ADANA'da, iki grup arasındaki çatışmada, bebek arabasında merminin isabet etmesiyle hayatını kaybeden 18 aylık Yusuf Arda'nın annesi Fatma Fıratokulu (26), "Oğlum baygındı, ağzından kan geliyordu. Kucağımda can vermiş, haberim yok" dedi.
Olay, 23 Nisan akşamı, Seyhan ilçesi Gülbahçesi Mahallesi'nde meydana geldi. Kız kardeşinin ziyaretine giden Fatma Fıratokulu, kızı Adasu’yu (9) burada bırakıp, oğlu Yusuf Arda ile eve dönmek için sokağa çıktı. Bu sırada husumetli iki grup arasında silahlı çatışma çıktı. Silahlardan birinden çıkan mermi, bebek arabasındaki Yusuf Arda'ya isabet etti.
Yusuf Arda'nın yanı sıra çatışmada 7 kişi daha yaralandı. Çevreden birinin otomobiliyle hastaneye kaldırılan Yusuf Arda, kurtarılamadı. Diğer yaralılar ise sağlık ekiplerince hastanelere götürüldü. Polis ekipleri, olaya karışan çok sayıda kişiyi gözaltına alıp, kaçan şüphelilerin yakalanması için de çalışma başlattı.
'OĞLUM BAYGINDI, AĞZINDAN KAN GELİYORDU'
Adana Adli Tıp Kurumu'ndaki otopsisinin ardından cenazesini yakınlarının aldığı Yusuf Arda Fıratokulu, Küçükoba Mezarlığı'nda toprağa verildi. Oğlunun mezarını ziyaret ettikten sonra evine dönen Fatma Fıratokulu, "Yeğenimin doğum günüydü, ablamı ziyarete gittik. Eşim, misafir geleceğini söyleyince eve dönmek için çıktım. Bir motosikletli caddeden geçerken, kaldırımdaki başka bir motosikletliye ateş etti. Çocuklara baktığımda oğlum baygındı, ağzından kan geliyordu" dedi.

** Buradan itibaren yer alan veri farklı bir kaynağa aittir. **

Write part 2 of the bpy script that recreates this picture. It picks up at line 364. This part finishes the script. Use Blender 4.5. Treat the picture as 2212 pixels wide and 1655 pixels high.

'BEYAZ KAZAĞIM OĞLUMUN KANINA BÜRÜNMÜŞ'
Oğlunun mezarına giderken, vurulduğu yerde kanını gördüğünü anlatan Fıratokulu, "Arkasında kuzeni vardı, oğlum onu kurtardı. Çok güzel bir çocuktu. Kucağımda can vermiş, haberim yok. Beyaz kazağım, oğlumun kanına büründü. Sıksak, bir kova kan çıkardı. Kazağımı da çöpe attım. Kızımı da giydirmiştim, o teyzesinde kaldı.
Kızım da bizle gelse belki o da vurulacaktı. İki ciğer acısı yaşayacaktım. Artık ağlayamıyorum, gözlerim kurudu. Yasım bitsin, kaldırımdaki o çocuğu bulup, kendi ellerimle polise teslim edeceğim" diye konuştu.
'KONUŞMAYI BİLE BİLMİYORDU'
Baba Mehmet Fıratokulu (38) ise şüphelilerin yakalanmasını istediğini belirterek, "Acımız, ancak öyle dinecek. Her uyuduğumda çocuğumun o hali gözümün önüne geliyor. Nasıl yapacağız, nasıl dayanacağız, bilmiyorum. Daha masum bir çocuktu. Konuşmayı bile bilmiyordu. Ne suçu, ne günahı vardı? İnsanlar bu kadar mı acımasız? Onların da ciğeri yansın" dedi.